This archipelago is slaughtering dolphins and whales. Can international pressure halt it?
Stop the Grind is a global, multichannel coalition seeking to stop an annual hunt in the Faroe Islands.
Every year between June and September, in line with a thousand-year-old tradition, hunters kill white-sided dolphins and pilot whales in the shallow water at Skálabotnur beach in the Faroe Islands.
The practice harks back to the Viking age, and is known as Grindadràp or Grind. Its advocates cite its importance as a cultural event, and the use of whale meat and blubber for food.
While the annual catch is on average 600 pilot whales for the Faroe Islands, located in the North Atlantic between Scotland and Iceland, last September hunters slaughtered 1,428 dolphins and dozens of whales in a bloodbath in the annual mass slaughter.
Although the EU banned the killing of whales and dolphins by member states, it does not apply to the Faroe Islands as a self-governing country in the Kingdom of Denmark. Since the Faroe Islands is not a member of the International Whaling Commission (IWC), the Faroese government regulates whale and dolphin hunts itself.
Internationally the Faroe Islands cooperates through the North Atlantic Marine Mammal Commission (NAMMCO) on the conservation of whales and the management of whaling. It considers the population of pilot whales as meeting all the criteria needed for favourable conservation status.
‘In 2012, a partial assessment concluded that sustaining an annual catch of 678 animals (the average annual catch for the 1997–2011 period) required a target population of 50,000–80,000 pilot whales’, it says. ‘The population sustaining the catch is estimated to be over 100,000 whales (NAMMCO 2013).’
Stop the Grind
However, after the last September slaughter, the government of Faroe Islands decided to review and evaluate the way hunts of Atlantic white-sided dolphins are carried out. This is in part due to global uproar from politicians, journalists, activists, and authorities.
Pressure has been steadily building over a number of years. Pamela Anderson, actress and animal rights activist, visited the Faroe Islands in 2014 and wrote a letter to Danish Prime Minister Lars Løkke Rasmussen, asking that Denmark end its support of the Grindadráp.
PETA has created an online petition against what it calls ‘a Stone Age practice in a modern world and cruelty to animals in the name of cultural tradition.’ The petition is addressed to Bárður á Steig Nielsen, Faroese prime minister, and Gudrid Højgaard, CEO of Visit in the Faroe Islands.

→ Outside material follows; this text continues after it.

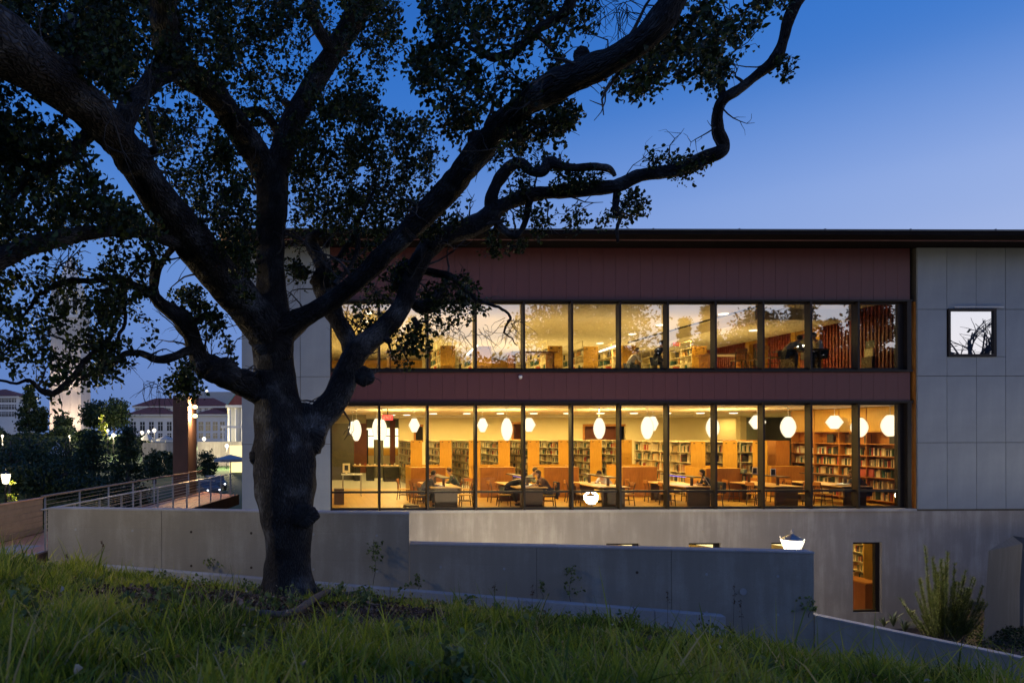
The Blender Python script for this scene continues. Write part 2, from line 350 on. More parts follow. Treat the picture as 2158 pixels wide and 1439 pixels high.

Alongside PETA, Born Free has designed an online petition on suspending the free-trade agreement with the Faroe Islands until the slaughter ends for good. Born Free’s Policy Advisor Dominic Dyer called to sanction a trade agreement with the Faroe Islands to end the shameful slaughter of whales and dolphin.
Perhaps most notable is the work of a marine conservation organisation called Sea Shepherd. The group’s focus is direct action, and in 2021 it set up global, multi-stakeholder coalition Stop the Grind.
Sea Shepherd criticised the September 2021 hunt for breaking the laws designed to regulate it. Allegedly the foreman for the district never authorised it, many participants lacked a license, and numerous dolphins were run over by motorboats – thus dying a slow and painful death.
This Grind was ‘so brutal and badly mishandled’ as to attract criticism in the ‘Faroese media and even by many outspoken pro-whalers and politicians in the Faroe Islands.’
Stop the Grind, run in collaboration with impact consultancy Shared Planet, is a space where all parties opposed to the hunt can centralise their efforts. It is supporting Dyer’s call for sanctions, as well as asking retailers to suspend sales of Faroese fish and holidaymakers to steer clear of the Islands.
The organisation is set launch a variety of activities over the coming months and years. Its success looks set to be dependent on collaboration with the aforementioned pro-whalers and politicians, as well as that within its own ranks.
Najmeh Tima is a journalist based in Isfahan, Iran – primarily covering digital privacy.